Last Updated: February 25, 2016
· clawfire

CSS3 performance on mobile devices

If like me you have to deal with performance on mobile device on a website using CSS3 transitions / transformation, it can be a good idea to keep in mind those tips :

  • Use transform:translateZ(0); to trigger hardware acceleration. If you use a custom web font, think about applying this also on it. Otherwise the font may start flickering on any transition on your page. It's due to a better rendering of the font when GPU rendering is on.
  • Use transform-style: preserve-3d;. It tell the browser to not act like the inside of the element you applied the transform are flat but also need to be manipulated in a 3D context. It will boost your perf.
  • Use backface-visibility: hidden;. Every element which are placed in a 3D context are, by default, render as 3D element. Thats mean having a backface. If you don't plan to animate elements in a way that display their backface, you should want to don't load their in your browser memory.

2 Responses
Add your response

These are decent tips, but each generally just triggers GPU rendering, in most cases unless you have a specific reason to use the transform only one of those rules will suffice.

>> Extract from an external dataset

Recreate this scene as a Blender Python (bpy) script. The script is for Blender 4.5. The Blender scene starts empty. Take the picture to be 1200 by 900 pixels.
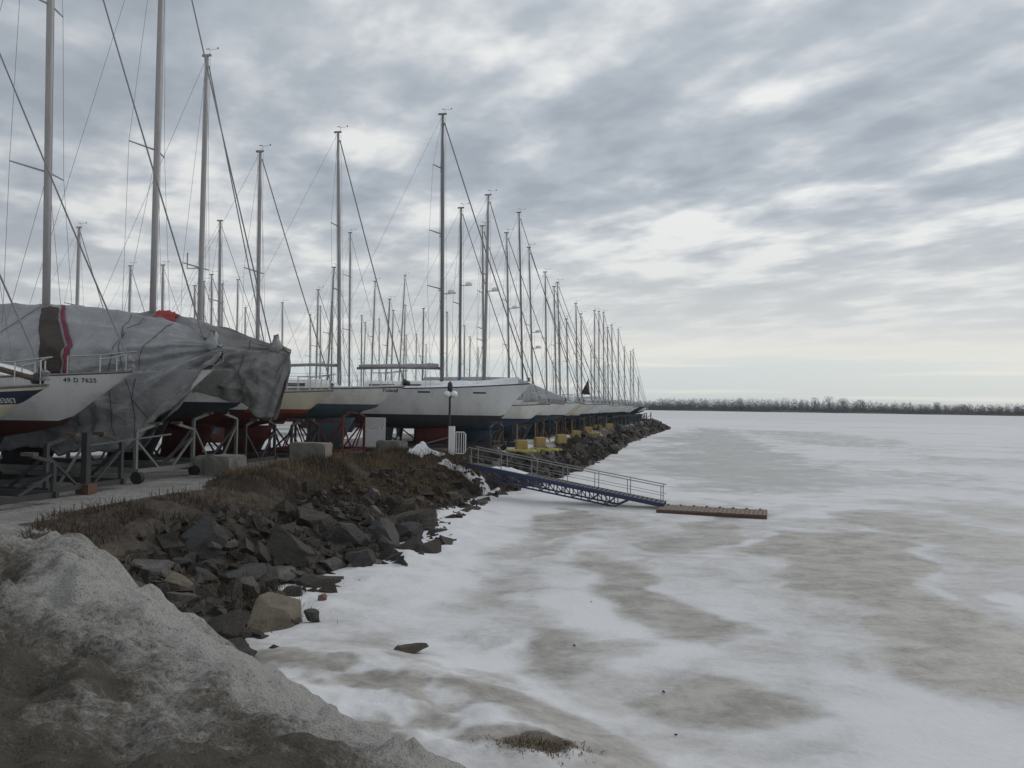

This simplifies the actual problem though. Blanketing GPU 'hacks' is rarely the best solution where mobile is concerned and you should really think a lot harder about where and when you want to ask the GPU to do some work. Even when blanketing these rules over your elements you can find that GPU rendering is turned on and off which will result in flicker.

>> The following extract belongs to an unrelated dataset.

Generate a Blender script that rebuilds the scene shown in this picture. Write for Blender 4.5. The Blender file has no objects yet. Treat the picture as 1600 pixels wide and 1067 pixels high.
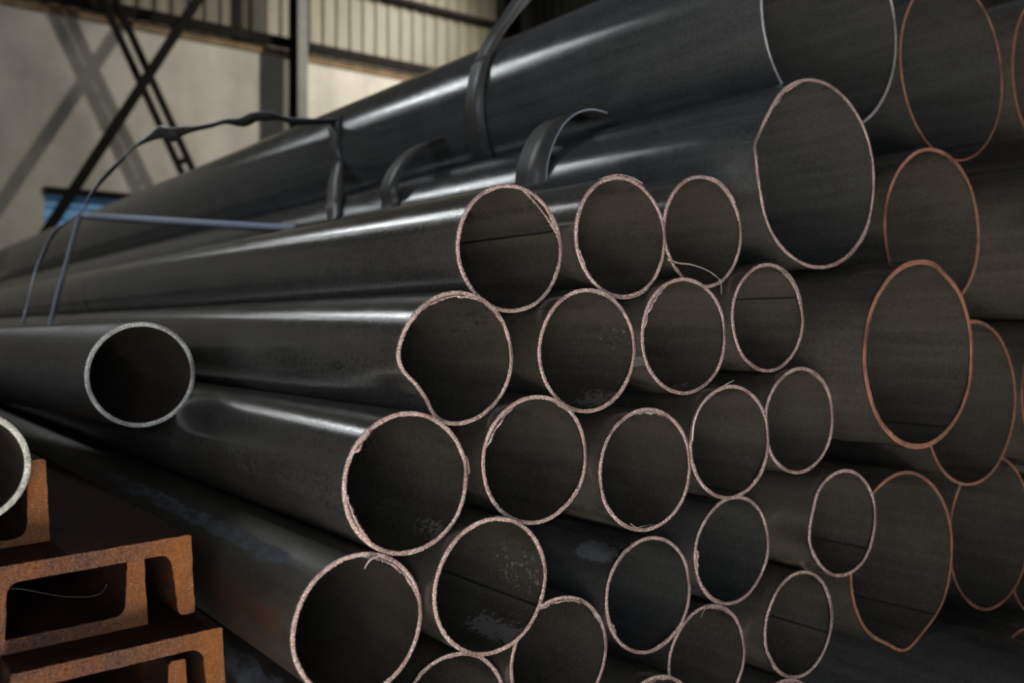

Until you really get a good idea on how animating rules work with your content it is really a case of experimenting with how to run your transforms.

Decent enough tips but better would be to make sure that devs understand exactly how these rules affect the browser and the rendering.

over 1 year ago ·

I agree with Matt, you should not be using translateZ as your go to performance solutions, theres a lot more to it i would say. Reference and talk about the stuff that animates cheaply: translate, opacity and scale. It's important to remember that those properties create the highest performance, not actually hacking in a translateZ to get GPU support. That's a faulty solution in general because it has to send it to the GPU, which causes a slight delay and causes the device to run hotter.

I read up on this article and it's really interesting about performance and animations and i would recommend looking into it to get a better grasp of what is going on under the hood.

Besides that good basic tips, the backface might also be handy to note that it causes a flicker when animating, a white flicker. It's a good tip to remember that when translating cause it can cause a headache to figure out where the white flashes are coming from if youre animating an object without the backface being hdiden (when making a cardflip for example)

Thanks for the tips, ill have a look if it increases performance. Otherwise i might step away from CSS3 and actually use the GSAP library to create better performance animations.